## What you will do:
Every line from the start of the entries up to and including the one bearing "M['stem'] = m_bark('green" must be printed verbatim, without the pictures.

* begin *

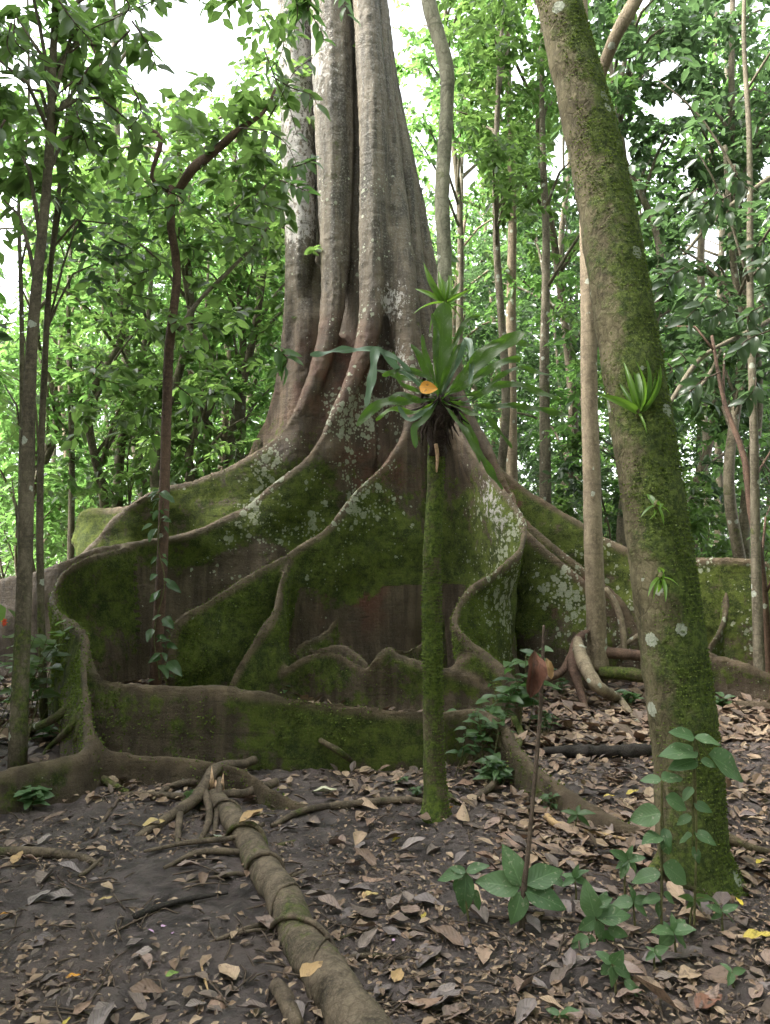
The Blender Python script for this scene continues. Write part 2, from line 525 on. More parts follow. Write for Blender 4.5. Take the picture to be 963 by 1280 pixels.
M['leaf_orange'] = m_litter('fallen orange leaf', [(0.62, 0.28, 0.03), (0.52, 0.25, 0.05)], wet=0.45)
M['leaf_red'] = m_litter('fallen rust leaf', [(0.24, 0.105, 0.065), (0.20, 0.095, 0.065)], wet=0.5)
M['leaf_pale'] = m_litter('fallen pale leaf', [(0.55, 0.53, 0.38), (0.52, 0.48, 0.36)], wet=0.5)
M['leaf_green'] = m_litter('fallen green leaf', [(0.16, 0.28, 0.05), (0.20, 0.30, 0.06)], wet=0.4)
M['petal'] = m_litter('pink petal', [(0.72, 0.45, 0.68), (0.72, 0.45, 0.68)], wet=0.4)
M['flower'] = m_litter('red flower', [(0.7, 0.08, 0.03), (0.7, 0.08, 0.03)], wet=0.4)
M['stem'] = m_bark('green brown stem', (0.07, 0.075, 0.03), (0.15, 0.14, 0.06), lich=0)

# ------------------------------------------------------------------ forest floor
def build_ground():
    def grid(xs, ys, fine):
        X, Y = np.meshgrid(xs, ys)
        Z = np.zeros_like(X)
        for i in range(X.shape[0]):
            for j in range(X.shape[1]):
                x, y = X[i, j], Y[i, j]
                z = gz(x, y)
                if fine:
                    q = Vector((x * 5, y * 5, 0))
                    z += 0.026 * noise.fractal(q, 0.7, 2.1, 4) + 0.022 * abs(noise.noise(Vector((x * 17, y * 17, 5))))
                Z[i, j] = z
        V = np.column_stack([X.ravel(), Y.ravel(), Z.ravel()])
        nx, ny = len(xs), len(ys)
        idx = np.arange(nx * ny).reshape(ny, nx)
        F = np.column_stack([idx[:-1, :-1].ravel(), idx[:-1, 1:].ravel(), idx[1:, 1:].ravel(), idx[1:, :-1].ravel()])
        return V, F
    def axis(lo, hi, dense_lo, dense_hi, s, grow=1.16):
        a = list(np.arange(dense_lo, dense_hi, s))
        d, x = s, a[-1]
        while x < hi: d *= grow; x += d; a.append(x)
        d, x = s, a[0]; b = []
        while x > lo: d *= grow; x -= d; b.append(x)
        return np.array(b[::-1] + a)
    V, F = grid(axis(-150, 150, -3.2, 3.4, 0.024), axis(-60, 260, 1.7, 7.0, 0.024), True)
    o = link('forest_floor', mesh_np('forest_floor', V, F, M['soil']))
    tag(o, kind='structure')
build_ground()

def leaf_arrays(O, D, N, S, asp=0.45, fold=0.12, droop=0.12, simple=False):
    """two-quad folded leaves: O base, D direction, N face normal, S length"""
    O = np.asarray(O, float); n = len(O)
    D = D / (np.linalg.norm(D, axis=1)[:, None] + 1e-9)
    X = np.cross(D, N); X /= np.linalg.norm(X, axis=1)[:, None] + 1e-9
    Z = np.cross(X, D)
    S = np.asarray(S, float)[:, None]
    if simple:
        t = [(0, 0, 0), (-.5 * asp, .45, fold * asp), (0, 1, -droop), (.5 * asp, .45, fold * asp)]
        V = np.stack([O + S * (X * a + D * b + Z * c) for a, b, c in t], axis=1).reshape(-1, 3)
        return V, np.arange(n)[:, None] * 4 + np.array([[0, 3, 2, 1]]), np.repeat(RNG.uniform(0, 1, n), 4)
    t = [(0, 0, 0), (-.5 * asp, .38, fold * asp), (-.36 * asp, .74, -droop * .4 + fold * asp), (0, 1, -droop), (.5 * asp, .38, fold * asp), (.36 * asp, .74, -droop * .4 + fold * asp)]
    V = np.stack([O + S * (X * a + D * b + Z * c) for a, b, c in t], axis=1).reshape(-1, 3)
    b = np.arange(n)[:, None] * 6
    F = np.concatenate([b + np.array([[0, 3, 2, 1]]), b + np.array([[0, 4, 5, 3]])])
    A = np.repeat(RNG.uniform(0, 1, n), 6)
    return V, F, A


M['leaf_moss'] = m_leaf('moss blade', (0.04, 0.065, 0.008), (0.13, 0.17, 0.02), (0.18, 0.27, 0.03), tw=0.2, gloss=0.8)

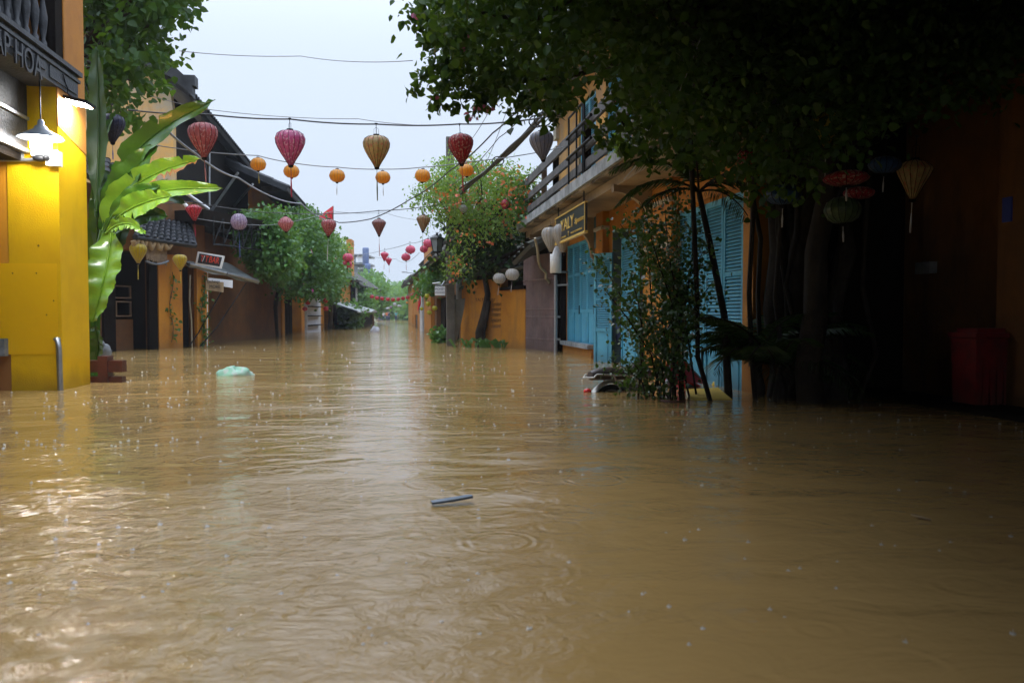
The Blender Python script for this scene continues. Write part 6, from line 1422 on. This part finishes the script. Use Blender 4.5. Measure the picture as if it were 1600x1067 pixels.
person('person', 'person in a blue shirt leaning out of the half open blue door', dq, R(-62), dict(elr=(.25, -.05, 1.16), wrr=(.20, -.16, 1.30), ell=(-.25, -.04, 1.16), wrl=(-.20, -.14, .95)), cl['blue_shirt'], cl['navy'], M['hair'])
pp = None
for u, rz, s_, l_ in ((592, .3, 'navy', 'far wading person in navy, leftmost at the street end'), (595.5, -.5, 'grey_shirt', 'far wading person in grey next to the navy one'), (599, .2, 'white_shirt', 'far wading person in white at the street end'), (604.5, .1, 'orange_shirt', 'far wading person in an orange shirt'), (607.5, 2.5, 'navy', 'far wading person in navy right of the orange shirt'), (619, 0, 'teal', 'far wading person in pale teal, rightmost at the street end')):
    g_ = D(u, 500, 118); g_[2] = -.35
    if pp is None: pp = person('person', l_, g_, rz, dict(ell=(-.28, -.1, 1.18), wrl=(-.22, -.3, 1.2)), cl[s_], cl['navy'], M['hair'], 'people wading at the far end of the street'); o = pp
    else:
        o = copy_tree(pp); o.location = tuple(g_); o.rotation_euler = (0, 0, rz); o['label'] = l_
    for c in o.children:
        if c.name.startswith('shirt'): c.material_slots[0].link = 'OBJECT'; c.material_slots[0].material = cl[s_]
# ================================================================ RAIN SPLASHES (stuff)
splash, sn, sb = new_mat('splash_water'); sb.inputs['Base Color'].default_value = (.75, .74, .70, 1); sb.inputs['Roughness'].default_value = .12; sb.inputs['Alpha'].default_value = .42
mb = MB()
def one_splash(c, s):
    h = s*random.uniform(.6, 1.5); n = 9; ph = random.uniform(0, 6); vs = []
    for r_, z_, w_ in ((1.1, -.001, .0), (.75, .10, .15), (.62, .38, .30), (.10, .12, 0), (.07, .9, .2), (.0, 1.0, 0)):
        for k in range(n):
            th = 2*math.pi*k/n; j = 1+w_*math.sin(3*th+ph)+w_*random.uniform(-.6, .6); vs.append(c+np.array([s*r_*j*math.cos(th), s*r_*j*math.sin(th), h*z_*j-.001]))
    mb.add(vs, [(i*n+k, i*n+(k+1) % n, (i+1)*n+(k+1) % n, (i+1)*n+k) for i in range(5) for k in range(n)], True)
    for k in range(random.randint(2, 6)):
        a = random.uniform(0, 6.28); r_ = s*random.uniform(.5, 1.9); mb.ell(c+[r_*math.cos(a), r_*math.sin(a), random.uniform(.1, 1.5)*s], (s*.09,)*3, 5, 4)
for k in range(1900):
    v = 508+(random.random()**2.1)*500; u = random.uniform(-20, 1620); c = G(u, v)
    if c[0] > XR-.3 and c[1] > yN: continue
    if c[0] > XB-.5 or (c[0] < XL and c[1] < yB+.3 and c[1] > yA-.2): continue
    if c[1] < 6 and random.random() < .80: continue
    one_splash(c, random.uniform(.007, .014)*(.85+.26*min(6, c[1]/7)))
tag(mb.build('rain_splashes', splash), 'raindrops splashing all over the brown flood water', None, None, 'stuff')
pts_ = []
for k in range(260):
    c = G(random.uniform(-50, 1650), 512+(random.random()**1.5)*150, .004); pts_.append(c)
for k in range(160):
    c = G(random.choice((135, 150, 330, 1000, 1180, 1350, 700))+random.gauss(0, 40), random.uniform(560, 640), .004); pts_.append(c)
pts_ = np.array(pts_); fo_ = leaves('floating_leaves', pts_, .035, pmat('dead_leaf', (.20, .16, .03), (.06, .04, .02), .5, 9, 1), shape=NARROW*[1.6, 1, .2], droop=0, var=.6)
V_ = np.array([v.co for v in fo_.data.vertices]); V_[:, 2] = np.clip(V_[:, 2]*.12+.003, .001, .012); fo_.data.vertices.foreach_set('co', V_.ravel())
tag(fo_, 'scattered yellow and brown leaf litter drifting on the flood', None, None, 'stuff')
for r_, _ in list(PROTO.values()):                    # the patterns the lanterns were copied from never stood in the scene
    for c in list(r_.children): bpy.data.objects.remove(c)
    bpy.data.objects.remove(r_)
# ================================================================ wet air
hm = bpy.data.materials.new('rain_haze'); hm.use_nodes = True; hn = hm.node_tree; hn.nodes.clear()
ho = hn.nodes.new('ShaderNodeOutputMaterial'); pv = hn.nodes.new('ShaderNodeVolumePrincipled')
pv.inputs['Color'].default_value = (.86, .92, 1, 1); pv.inputs['Density'].default_value = .0007; pv.inputs['Anisotropy'].default_value = 0
hn.links.new(pv.outputs[0], ho.inputs['Volume'])
mb = MB(); mb.wbox(-168, 168, -38, 274, -1.9, 16)
tag(mb.build('haze', hm), kind='stuff')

* end *

## Answer to the task:
The Blender Python script for this scene continues. Write part 2, from line 525 on. More parts follow. Write for Blender 4.5. Take the picture to be 963 by 1280 pixels.
M['leaf_orange'] = m_litter('fallen orange leaf', [(0.62, 0.28, 0.03), (0.52, 0.25, 0.05)], wet=0.45)
M['leaf_red'] = m_litter('fallen rust leaf', [(0.24, 0.105, 0.065), (0.20, 0.095, 0.065)], wet=0.5)
M['leaf_pale'] = m_litter('fallen pale leaf', [(0.55, 0.53, 0.38), (0.52, 0.48, 0.36)], wet=0.5)
M['leaf_green'] = m_litter('fallen green leaf', [(0.16, 0.28, 0.05), (0.20, 0.30, 0.06)], wet=0.4)
M['petal'] = m_litter('pink petal', [(0.72, 0.45, 0.68), (0.72, 0.45, 0.68)], wet=0.4)
M['flower'] = m_litter('red flower', [(0.7, 0.08, 0.03), (0.7, 0.08, 0.03)], wet=0.4)
M['stem'] = m_bark('green brown stem', (0.07, 0.075, 0.03), (0.15, 0.14, 0.06), lich=0)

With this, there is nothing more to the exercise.